Todos somos de condición pecadora y todos necesitamos la misericordia de Dios para salvarnos. Es ella la que nos sostiene y nos llena de esperanza. No por nuestros méritos, sino por el amor de Dios. A cada cual le será dado la oportunidad del perdón y todo en la medida de lo que ha recibido. En cierta ocasión, Jesús, dijo: "El que no la conoce y hace cosas que merecen azotes, recibirá pocos; a quien se le dio mucho, se le reclamará mucho; y a quien se le confió mucho, se le pedirá más" (Lc 12, 28).
No cabe ninguna duda que todos serán juzgados según sus circunstancias y dones recibido. Por eso nadie puede compararse con nadie, y menos aparentar lo que no es. Es el caso de la higuera del Evangelio de hoy. Porque una higuera tiene que dar frutos, pues esa es su misión y ha sido plantada para ello. Algo ocurre si no hay fruto. No se pude ocupar un lugar simplemente con las apariencias y bajo la hipocresía. Porque de ahí no pueden salir frutos.

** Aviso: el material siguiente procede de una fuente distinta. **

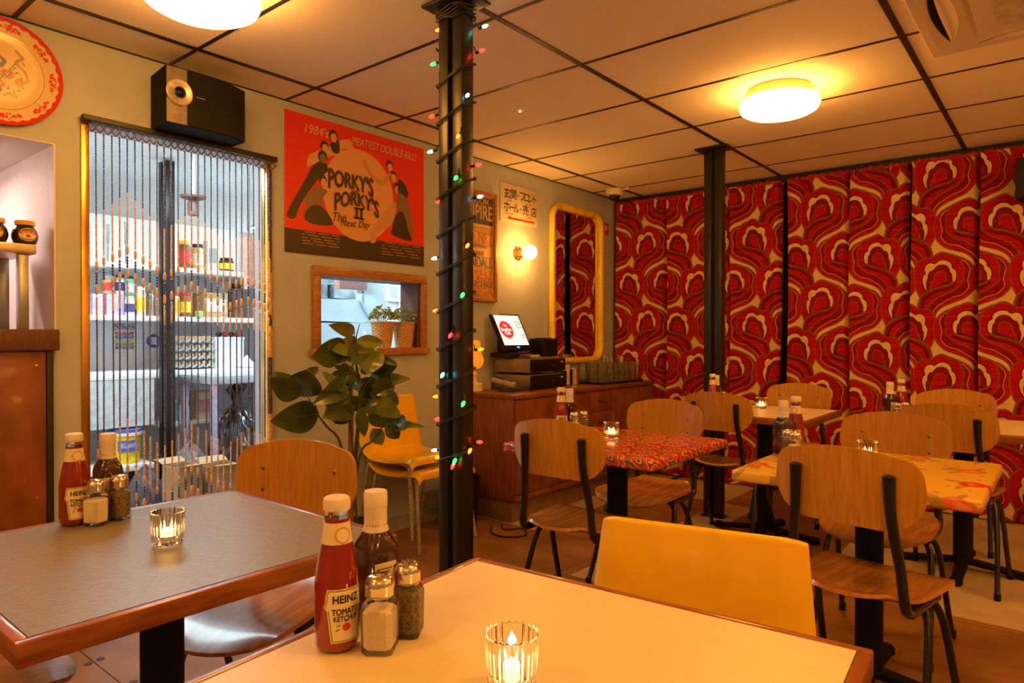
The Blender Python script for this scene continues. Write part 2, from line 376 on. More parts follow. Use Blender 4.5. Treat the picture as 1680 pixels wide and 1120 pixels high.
# ------------------------------------------------------------------ posts
def post(x, y, label, rz=0., plate=True):
    t = thing('steel_post', label, 'post', (x, y, 0), rz)
    hx, hy, g = .0625, .031, .011
    obj('flange', MB().rbox(-hx, -g, -hy, hy, .004, 2.436, .005), black_gloss, t)
    obj('flange', MB().rbox(g, hx, -hy, hy, .004, 2.436, .005), black_gloss, t)
    obj('web', MB().box(-g, g, -hy+.014, hy-.014, .004, 2.436), black_matt, t)
    if plate: obj('top_plate', MB().rbox(-.11, .11, -.075, .075, 2.436, 2.4455, .002), black_gloss, t)
    obj('base_plate', MB().rbox(-.08, .08, -.05, .05, .0002 if x > -1.8 or y < 2 else .0035, .008, .001), black_gloss, t)
    return t
post(-1.79, 1.852, 'black steel post wound with coloured fairy lights')
p2 = post(-1.83, 4.36, 'plain black steel post in front of the red patterned curtains')
# ------------------------------------------------------------------ curtains
def motif_canvas():
    """one repeat (.36 x .69 m): an S-swirl with a scalloped head, and its mirror half a drop lower"""
    W_, H_ = .36, .69
    cv = Canvas(W_, H_, 480, 920, (.82, .58, .26))
    red, deep, olive, maroon, cream = (.52, .006, .008), (.33, .004, .006), (.21, .115, .026), (.11, .012, .008), (.86, .63, .30)
    S = 1/1135.
    outer = [(150, 230), (150, 190), (128, 140), (60, 90), (0, 20), (0, -100), (0, -190), (-70, -175), (-130, -150), (-165, -135), (-200, -110), (-235, -60), (-248, 0), (-240, 60), (-225, 110), (-170, 165), (-95, 195), (-30, 222), (20, 265), (40, 330), (100, 330)]
    band2 = [(-70, -165), (-120, -145), (-150, -120), (-165, -118), (-190, -90), (-205, -55), (-198, -15), (-190, 30), (-196, 85), (-155, 135), (-110, 150), (-70, 163), (-20, 195), (10, 215), (45, 260), (60, 320)]
    head = [(140, 148), (162, 100), (168, 75), (178, 20), (180, -50), (172, -85), (160, -115), (145, -130), (120, -150), (95, -150), (65, -152), (40, -168), (10, -188), (-15, -192), (-50, -182), (-72, -165), (-92, -160), (-125, -148), (-148, -120), (-152, -98), (-164, -70), (-168, -35), (-160, -5), (-166, 25), (-148, 62), (-95, 105), (-60, 120), (-30, 133), (0, 150), (20, 160), (50, 190), (70, 215), (85, 245), (90, 300)]
    headfill = head+[(150, 300), (150, 210)]
    crescent = [(-97, 38), (-112, 5), (-112, -28), (-103, -52), (-84, -66), (-80, -92), (-66, -112), (-42, -126), (-15, -130), (8, -124), (24, -110), (38, -104), (58, -112), (80, -108), (98, -90), (104, -62), (98, -34), (112, -18), (120, 12), (116, 42), (106, 72), (86, 102), (60, 84), (0, 56), (-50, 42)]
    rose = [(-78, 42), (-82, 10), (-78, -20), (-66, -40), (-58, -68), (-38, -88), (-10, -94), (18, -86), (34, -68), (46, -54), (66, -46), (78, -20), (80, 8), (90, 30), (90, 62), (80, 98), (30, 66), (-40, 44)]
    rosin = [(66, 86), (60, 50), (44, 20), (40, -10), (22, -34), (-6, -46), (-34, -38), (-44, -10), (-40, 30)]
    tailtop = [(-97, 38), (-60, 62), (-10, 72), (50, 92), (96, 116), (128, 146), (146, 186), (150, 230)]
    tailmid = [(-110, 55), (-60, 88), (0, 104), (60, 132), (100, 165), (116, 205), (122, 250)]
    items = []
    for i in range(-2, 4):
        for k in range(-2, 4):
            items.append((H_*.25+H_*i, W_*.25+W_*k, 1)); items.append((H_*.75+H_*i, W_*.75+W_*k, -1))
    for cyv, cxv, sg in sorted(items):
        def P(pts, closed=True, n=5): return [(cxv+sg*q[0]*S*1.0, cyv+q[1]*S) for q in smooth(pts, n, closed)]
        ob = P(outer); cv.fill(ob, red); cv.stroke(ob[:-12], .007, olive)
        b2 = P(band2, False)
        cv.fill(P(band2+[(100, 320), (100, 0), (0, -100)]), deep); cv.stroke(b2, .0085, maroon); cv.stroke(b2, .0032, cream)
        cv.fill(P(headfill), red); cv.stroke(P(head, False), .0085, olive)
        cv.fill(P([(-97, 38), (-60, 62), (-10, 72), (50, 92), (96, 116), (128, 146), (146, 186), (150, 230), (122, 250), (116, 205), (100, 165), (60, 132), (0, 104), (-60, 88)]), deep)
        cv.stroke(P(tailmid, False), .010, maroon)
        cv.stroke(P(crescent), .014, maroon); cv.fill(P(crescent), cream)
        cv.fill(P(rose), deep); cv.stroke(P(rose), .008, maroon); cv.stroke(P(tailtop, False), .012, olive)
        cv.fill(P(rosin+[(10, 62), (40, 76)]), red); cv.stroke(P(rosin, False), .007, olive)
    rng = np.random.RandomState(3)                     # horizontal slub of the weave
    sl = np.repeat(rng.rand(230), 4)[:, None]*np.ones((1, 480)); sx = np.cumsum(rng.randn(920, 480), 1)*.03
    a = cv.a; isred = (a[..., 0] > 3*a[..., 1])[..., None]
    return np.where(isred, a*(.60+.56*sl+.10*np.sin(sx))[..., None], a*(.96+.06*sl)[..., None])
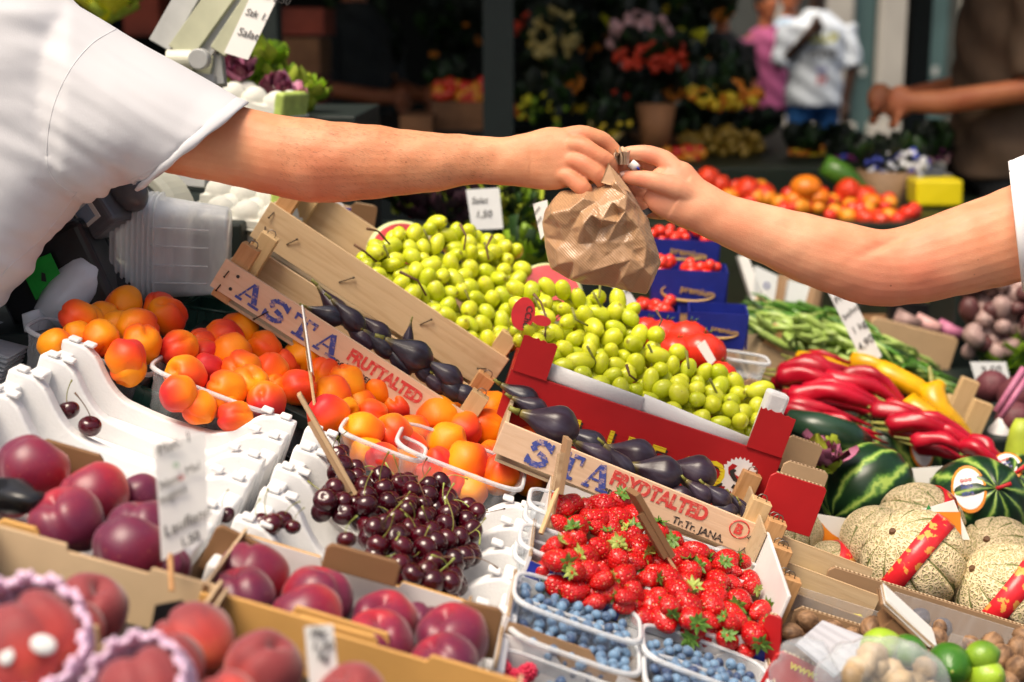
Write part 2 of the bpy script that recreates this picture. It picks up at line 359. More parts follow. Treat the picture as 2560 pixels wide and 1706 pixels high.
    # skins and cloth
    for nm, c1, c2 in (('skin_vendor', (.70, .335, .18), (.58, .20, .09)), ('skin_customer', (.74, .375, .225), (.66, .25, .135)), ('skin_far', (.55, .20, .09), (.45, .13, .06)), ('skin_dark', (.06, .028, .018), (.04, .018, .012))):
        b = NB(nm); n1 = b.noise(9, detail=4, rough=.6); n2 = b.noise(45, detail=3)
        c = b.mix(b.ramp(n1, [(.38, 0), (.66, 1)]), c1, c2); c = b.mix(b.math('MULTIPLY', b.ramp(n2, [(.45, 0), (.7, 1)]), .25), c, c2)
        fl_ = b.n('ShaderNodeAttribute', attribute_name='flush').outputs['Fac']; c = b.mix(b.math('MULTIPLY', fl_, .55), c, (c2[0] * 1.02, c2[1] * .72, c2[2] * .85))
        fr = b.ramp(b.voro(48), [(.05, 1), (.075, 0)]); c = b.mix(b.math('MULTIPLY', fr, b.ramp(b.noise(17), [(.55, 0), (.6, .55)])), c, (.22, .07, .035))
        hs = b.voro(900, b.co(scale=(.5, 1, 1))); b.P(color=c, rough=.50, spec=.38, sss=.15, ssr=(.018, .005, .002), sscale=.6)
        b.bump(b.mix(.5, hs, b.noise(260, detail=4)), .38, .0008); MT[nm] = b.m
    MT['nail_skin'] = plain('nail_skin', (.66, .38, .30), .25, .05)
    b = NB('cloth_white'); wv = b.noise(700, b.co(scale=(1, 1, .5)), 2); b.P(color=(.54, .54, .565), rough=.85, spec=.2, sheen=.3); b.bump(b.mix(.5, wv, b.noise(16, b.co(scale=(1, .6, 1)), 3)), .25, .0015); MT['cloth_white'] = b.m
    MT['thread'] = plain('thread', (.60, .60, .62), .8)
    b = NB('cloth_dots'); vd = b.voro(38, rand=.25); b.P(color=b.mix(b.ramp(vd, [(.12, 1), (.15, 0)]), (.82, .80, .80), (.02, .02, .03)), rough=.8); MT['cloth_dots'] = b.m
    for nm, c in (('cloth_dark', (.010, .011, .012)), ('cloth_grey', (.028, .032, .032)), ('cloth_brown', (.085, .05, .028)), ('cloth_pink', (.55, .12, .28)), ('denim', (.01, .10, .32)), ('cloth_blue', (.45, .60, .78)), ('hair', (.012, .009, .008))):
        MT[nm] = plain(nm, c, .85, .2, 8)
    b = NB('kraft'); v = b.co('UV'); wv = b.n('ShaderNodeTexWave', bands_direction='DIAGONAL'); wv.inputs['Scale'].default_value = 38; b.set(wv.inputs[0], v)
    n1 = b.noise(25, detail=4); cc = b.mix(b.math('MULTIPLY', wv.outputs[1], .5), (.42, .235, .12), (.28, .145, .065)); cc = b.mix(b.math('MULTIPLY', n1, .35), cc, (.52, .32, .17))
    b.P(color=cc, rough=.30, spec=.7, sheen=.1); b.bump(b.mix(.25, b.noise(60, detail=5, rough=.65), wv.outputs[1]), .55, .0018); MT['kraft'] = b.m
mk_materials()
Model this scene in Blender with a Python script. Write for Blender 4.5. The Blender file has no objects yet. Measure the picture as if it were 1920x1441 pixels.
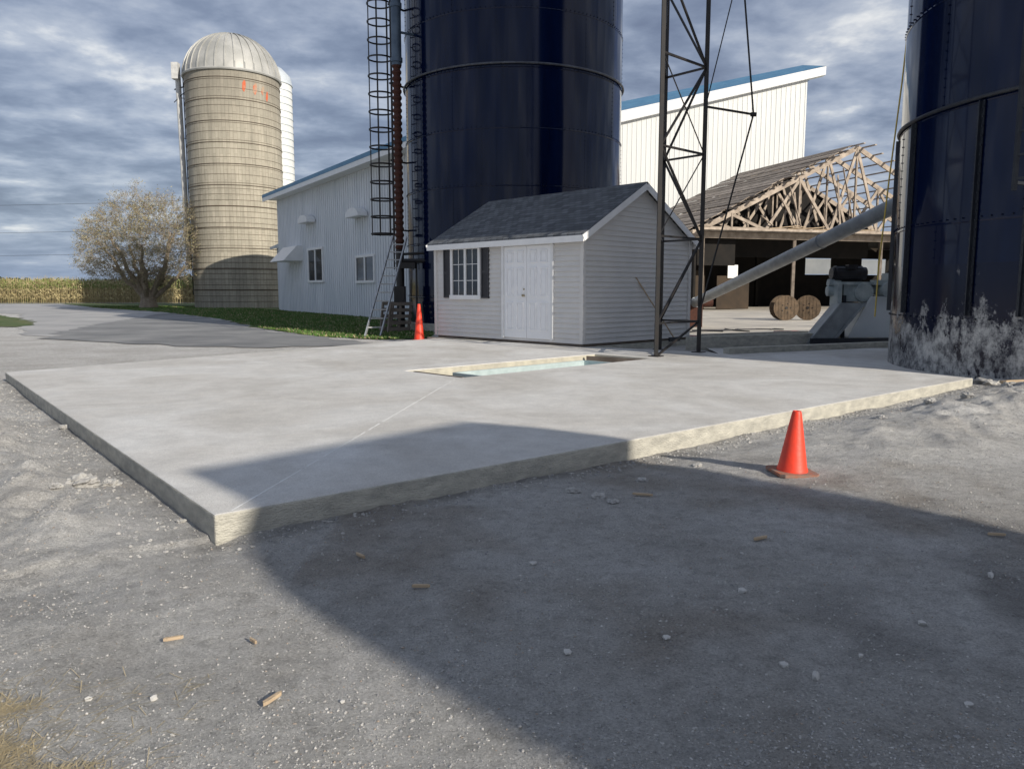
import bpy, bmesh, math, random
from mathutils import Vector, Matrix, noise
from mathutils.kdtree import KDTree
random.seed(7)
V=Vector
scene=bpy.context.scene
COL=scene.collection
up=V((0,0,1))

# ------------------------------------------------------------ materials
def newmat(name):
    m=bpy.data.materials.new(name); m.use_nodes=True
    nt=m.node_tree; b=nt.nodes["Principled BSDF"]
    return m,nt,b
def ramp(nt,stops):
    r=nt.nodes.new("ShaderNodeValToRGB"); e=r.color_ramp.elements
    while len(e)<len(stops): e.new(0.5)
    for i,(p,c) in enumerate(stops):
        e[i].position=p; e[i].color=(c[0],c[1],c[2],1) if not isinstance(c,(int,float)) else (c,c,c,1)
    return r
def noisen(nt,vec,scale,detail=6,rough=0.6,dist=0):
    n=nt.nodes.new("ShaderNodeTexNoise"); n.inputs["Scale"].default_value=scale
    n.inputs["Detail"].default_value=detail; n.inputs["Roughness"].default_value=rough
    n.inputs["Distortion"].default_value=dist
    if vec: nt.links.new(vec,n.inputs["Vector"])
    return n
def coords(nt,scale=(1,1,1),kind="Object"):
    tc=nt.nodes.new("ShaderNodeTexCoord"); mp=nt.nodes.new("ShaderNodeMapping")
    mp.inputs["Scale"].default_value=scale
    nt.links.new(tc.outputs[kind],mp.inputs["Vector"]); return mp.outputs["Vector"]
def mixc(nt,fac,a,b,mode="MIX"):
    m=nt.nodes.new("ShaderNodeMix"); m.data_type='RGBA'; m.blend_type=mode
    for s,v in ((0,fac),(6,a),(7,b)):
        if isinstance(v,(int,float)): m.inputs[s].default_value=v
        elif isinstance(v,tuple): m.inputs[s].default_value=(v[0],v[1],v[2],1)
        else: nt.links.new(v,m.inputs[s])
    return m.outputs[2]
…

Sin embargo, las Misericordia de Dios nos salva y nos da la oportunidad de recuperarnos, de levantarnos y de despojarnos de esa actitud de apariencia e hipocresía. La Misericordia y la Infinita Paciencia del Señor. En ellas descansamos y apoyamos nuestra esperanza, que exige un sincero arrepentimiento y una constante y perseverante conversión cada día de nuestra vida. Pidamos esa Gracia y confiemos en recibirla.